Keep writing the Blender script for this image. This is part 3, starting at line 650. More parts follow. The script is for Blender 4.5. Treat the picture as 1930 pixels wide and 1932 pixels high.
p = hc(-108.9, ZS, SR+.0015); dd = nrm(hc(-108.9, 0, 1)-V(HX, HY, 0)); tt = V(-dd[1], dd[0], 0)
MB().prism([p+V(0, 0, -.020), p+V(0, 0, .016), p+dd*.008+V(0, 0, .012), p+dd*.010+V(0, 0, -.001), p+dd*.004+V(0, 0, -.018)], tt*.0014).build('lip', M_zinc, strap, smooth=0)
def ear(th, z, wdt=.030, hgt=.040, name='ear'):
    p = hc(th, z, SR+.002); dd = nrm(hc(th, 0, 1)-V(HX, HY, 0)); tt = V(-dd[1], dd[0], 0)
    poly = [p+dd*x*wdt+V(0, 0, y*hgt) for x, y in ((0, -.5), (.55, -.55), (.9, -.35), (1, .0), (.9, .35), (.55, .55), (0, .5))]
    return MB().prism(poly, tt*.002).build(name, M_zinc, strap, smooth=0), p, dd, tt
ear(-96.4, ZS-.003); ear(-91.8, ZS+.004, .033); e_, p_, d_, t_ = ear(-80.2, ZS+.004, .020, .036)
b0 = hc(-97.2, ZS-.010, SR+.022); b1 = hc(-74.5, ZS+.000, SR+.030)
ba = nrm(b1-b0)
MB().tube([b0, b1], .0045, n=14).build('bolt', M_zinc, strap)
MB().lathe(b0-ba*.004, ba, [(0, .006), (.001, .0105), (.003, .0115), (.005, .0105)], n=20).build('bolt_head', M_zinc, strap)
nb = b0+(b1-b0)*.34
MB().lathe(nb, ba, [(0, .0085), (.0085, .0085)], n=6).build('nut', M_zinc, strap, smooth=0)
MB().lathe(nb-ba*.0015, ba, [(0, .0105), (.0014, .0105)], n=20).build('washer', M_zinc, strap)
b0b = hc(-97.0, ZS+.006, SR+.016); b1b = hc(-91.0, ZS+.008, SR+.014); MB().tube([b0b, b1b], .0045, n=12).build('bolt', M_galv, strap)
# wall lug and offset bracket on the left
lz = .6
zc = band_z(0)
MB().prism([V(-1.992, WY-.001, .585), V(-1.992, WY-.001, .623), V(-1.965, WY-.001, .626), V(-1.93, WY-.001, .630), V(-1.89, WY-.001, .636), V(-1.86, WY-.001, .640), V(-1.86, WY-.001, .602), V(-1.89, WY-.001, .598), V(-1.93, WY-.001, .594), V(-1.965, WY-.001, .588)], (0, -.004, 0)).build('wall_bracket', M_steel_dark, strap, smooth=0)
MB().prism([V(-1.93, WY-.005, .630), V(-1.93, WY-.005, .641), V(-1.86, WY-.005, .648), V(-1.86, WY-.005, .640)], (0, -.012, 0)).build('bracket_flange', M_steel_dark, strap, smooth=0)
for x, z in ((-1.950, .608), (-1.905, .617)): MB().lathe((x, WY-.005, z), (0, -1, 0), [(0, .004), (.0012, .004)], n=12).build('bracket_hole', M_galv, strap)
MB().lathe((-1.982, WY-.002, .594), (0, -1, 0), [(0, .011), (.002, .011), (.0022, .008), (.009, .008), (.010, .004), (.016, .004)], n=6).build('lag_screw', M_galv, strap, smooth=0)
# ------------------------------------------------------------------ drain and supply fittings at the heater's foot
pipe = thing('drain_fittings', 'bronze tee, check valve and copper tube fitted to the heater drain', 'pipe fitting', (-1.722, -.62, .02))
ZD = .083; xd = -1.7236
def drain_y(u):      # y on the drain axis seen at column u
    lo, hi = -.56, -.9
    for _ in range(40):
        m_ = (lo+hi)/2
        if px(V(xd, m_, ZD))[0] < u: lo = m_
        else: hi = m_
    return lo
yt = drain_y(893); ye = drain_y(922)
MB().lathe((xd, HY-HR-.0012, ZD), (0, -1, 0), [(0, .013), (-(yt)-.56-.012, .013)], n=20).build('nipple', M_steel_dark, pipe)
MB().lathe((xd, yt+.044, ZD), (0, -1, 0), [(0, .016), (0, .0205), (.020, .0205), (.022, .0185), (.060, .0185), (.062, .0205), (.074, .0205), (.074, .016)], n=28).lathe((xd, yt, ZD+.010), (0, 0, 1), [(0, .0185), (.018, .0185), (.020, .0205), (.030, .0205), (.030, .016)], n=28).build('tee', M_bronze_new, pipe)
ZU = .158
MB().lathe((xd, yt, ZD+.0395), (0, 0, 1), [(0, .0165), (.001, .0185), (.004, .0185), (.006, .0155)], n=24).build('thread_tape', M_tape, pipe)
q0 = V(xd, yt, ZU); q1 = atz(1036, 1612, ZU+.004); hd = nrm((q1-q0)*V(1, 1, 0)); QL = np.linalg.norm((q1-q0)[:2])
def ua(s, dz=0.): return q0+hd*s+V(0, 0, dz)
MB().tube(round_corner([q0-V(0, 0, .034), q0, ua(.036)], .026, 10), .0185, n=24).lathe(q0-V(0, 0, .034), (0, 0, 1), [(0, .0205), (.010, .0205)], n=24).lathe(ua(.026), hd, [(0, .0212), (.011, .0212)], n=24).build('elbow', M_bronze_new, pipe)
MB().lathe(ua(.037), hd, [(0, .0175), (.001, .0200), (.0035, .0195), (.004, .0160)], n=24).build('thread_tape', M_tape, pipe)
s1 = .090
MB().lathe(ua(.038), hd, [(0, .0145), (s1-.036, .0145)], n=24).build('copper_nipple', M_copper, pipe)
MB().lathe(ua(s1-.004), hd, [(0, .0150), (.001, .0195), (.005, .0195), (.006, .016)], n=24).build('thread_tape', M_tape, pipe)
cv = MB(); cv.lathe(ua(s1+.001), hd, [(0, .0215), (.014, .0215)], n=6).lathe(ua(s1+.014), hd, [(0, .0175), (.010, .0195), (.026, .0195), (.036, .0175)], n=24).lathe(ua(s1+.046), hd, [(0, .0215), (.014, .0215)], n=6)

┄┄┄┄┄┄

Restate the whole listing exactly, leaving out nothing.

### SOLUTION TO THIS TASK
Keep writing the Blender script for this image. This is part 3, starting at line 650. More parts follow. The script is for Blender 4.5. Treat the picture as 1930 pixels wide and 1932 pixels high.
p = hc(-108.9, ZS, SR+.0015); dd = nrm(hc(-108.9, 0, 1)-V(HX, HY, 0)); tt = V(-dd[1], dd[0], 0)
MB().prism([p+V(0, 0, -.020), p+V(0, 0, .016), p+dd*.008+V(0, 0, .012), p+dd*.010+V(0, 0, -.001), p+dd*.004+V(0, 0, -.018)], tt*.0014).build('lip', M_zinc, strap, smooth=0)
def ear(th, z, wdt=.030, hgt=.040, name='ear'):
    p = hc(th, z, SR+.002); dd = nrm(hc(th, 0, 1)-V(HX, HY, 0)); tt = V(-dd[1], dd[0], 0)
    poly = [p+dd*x*wdt+V(0, 0, y*hgt) for x, y in ((0, -.5), (.55, -.55), (.9, -.35), (1, .0), (.9, .35), (.55, .55), (0, .5))]
    return MB().prism(poly, tt*.002).build(name, M_zinc, strap, smooth=0), p, dd, tt
ear(-96.4, ZS-.003); ear(-91.8, ZS+.004, .033); e_, p_, d_, t_ = ear(-80.2, ZS+.004, .020, .036)
b0 = hc(-97.2, ZS-.010, SR+.022); b1 = hc(-74.5, ZS+.000, SR+.030)
ba = nrm(b1-b0)
MB().tube([b0, b1], .0045, n=14).build('bolt', M_zinc, strap)
MB().lathe(b0-ba*.004, ba, [(0, .006), (.001, .0105), (.003, .0115), (.005, .0105)], n=20).build('bolt_head', M_zinc, strap)
nb = b0+(b1-b0)*.34
MB().lathe(nb, ba, [(0, .0085), (.0085, .0085)], n=6).build('nut', M_zinc, strap, smooth=0)
MB().lathe(nb-ba*.0015, ba, [(0, .0105), (.0014, .0105)], n=20).build('washer', M_zinc, strap)
b0b = hc(-97.0, ZS+.006, SR+.016); b1b = hc(-91.0, ZS+.008, SR+.014); MB().tube([b0b, b1b], .0045, n=12).build('bolt', M_galv, strap)
# wall lug and offset bracket on the left
lz = .6
zc = band_z(0)
MB().prism([V(-1.992, WY-.001, .585), V(-1.992, WY-.001, .623), V(-1.965, WY-.001, .626), V(-1.93, WY-.001, .630), V(-1.89, WY-.001, .636), V(-1.86, WY-.001, .640), V(-1.86, WY-.001, .602), V(-1.89, WY-.001, .598), V(-1.93, WY-.001, .594), V(-1.965, WY-.001, .588)], (0, -.004, 0)).build('wall_bracket', M_steel_dark, strap, smooth=0)
MB().prism([V(-1.93, WY-.005, .630), V(-1.93, WY-.005, .641), V(-1.86, WY-.005, .648), V(-1.86, WY-.005, .640)], (0, -.012, 0)).build('bracket_flange', M_steel_dark, strap, smooth=0)
for x, z in ((-1.950, .608), (-1.905, .617)): MB().lathe((x, WY-.005, z), (0, -1, 0), [(0, .004), (.0012, .004)], n=12).build('bracket_hole', M_galv, strap)
MB().lathe((-1.982, WY-.002, .594), (0, -1, 0), [(0, .011), (.002, .011), (.0022, .008), (.009, .008), (.010, .004), (.016, .004)], n=6).build('lag_screw', M_galv, strap, smooth=0)
# ------------------------------------------------------------------ drain and supply fittings at the heater's foot
pipe = thing('drain_fittings', 'bronze tee, check valve and copper tube fitted to the heater drain', 'pipe fitting', (-1.722, -.62, .02))
ZD = .083; xd = -1.7236
def drain_y(u):      # y on the drain axis seen at column u
    lo, hi = -.56, -.9
    for _ in range(40):
        m_ = (lo+hi)/2
        if px(V(xd, m_, ZD))[0] < u: lo = m_
        else: hi = m_
    return lo
yt = drain_y(893); ye = drain_y(922)
MB().lathe((xd, HY-HR-.0012, ZD), (0, -1, 0), [(0, .013), (-(yt)-.56-.012, .013)], n=20).build('nipple', M_steel_dark, pipe)
MB().lathe((xd, yt+.044, ZD), (0, -1, 0), [(0, .016), (0, .0205), (.020, .0205), (.022, .0185), (.060, .0185), (.062, .0205), (.074, .0205), (.074, .016)], n=28).lathe((xd, yt, ZD+.010), (0, 0, 1), [(0, .0185), (.018, .0185), (.020, .0205), (.030, .0205), (.030, .016)], n=28).build('tee', M_bronze_new, pipe)
ZU = .158
MB().lathe((xd, yt, ZD+.0395), (0, 0, 1), [(0, .0165), (.001, .0185), (.004, .0185), (.006, .0155)], n=24).build('thread_tape', M_tape, pipe)
q0 = V(xd, yt, ZU); q1 = atz(1036, 1612, ZU+.004); hd = nrm((q1-q0)*V(1, 1, 0)); QL = np.linalg.norm((q1-q0)[:2])
def ua(s, dz=0.): return q0+hd*s+V(0, 0, dz)
MB().tube(round_corner([q0-V(0, 0, .034), q0, ua(.036)], .026, 10), .0185, n=24).lathe(q0-V(0, 0, .034), (0, 0, 1), [(0, .0205), (.010, .0205)], n=24).lathe(ua(.026), hd, [(0, .0212), (.011, .0212)], n=24).build('elbow', M_bronze_new, pipe)
MB().lathe(ua(.037), hd, [(0, .0175), (.001, .0200), (.0035, .0195), (.004, .0160)], n=24).build('thread_tape', M_tape, pipe)
s1 = .090
MB().lathe(ua(.038), hd, [(0, .0145), (s1-.036, .0145)], n=24).build('copper_nipple', M_copper, pipe)
MB().lathe(ua(s1-.004), hd, [(0, .0150), (.001, .0195), (.005, .0195), (.006, .016)], n=24).build('thread_tape', M_tape, pipe)
cv = MB(); cv.lathe(ua(s1+.001), hd, [(0, .0215), (.014, .0215)], n=6).lathe(ua(s1+.014), hd, [(0, .0175), (.010, .0195), (.026, .0195), (.036, .0175)], n=24).lathe(ua(s1+.046), hd, [(0, .0215), (.014, .0215)], n=6)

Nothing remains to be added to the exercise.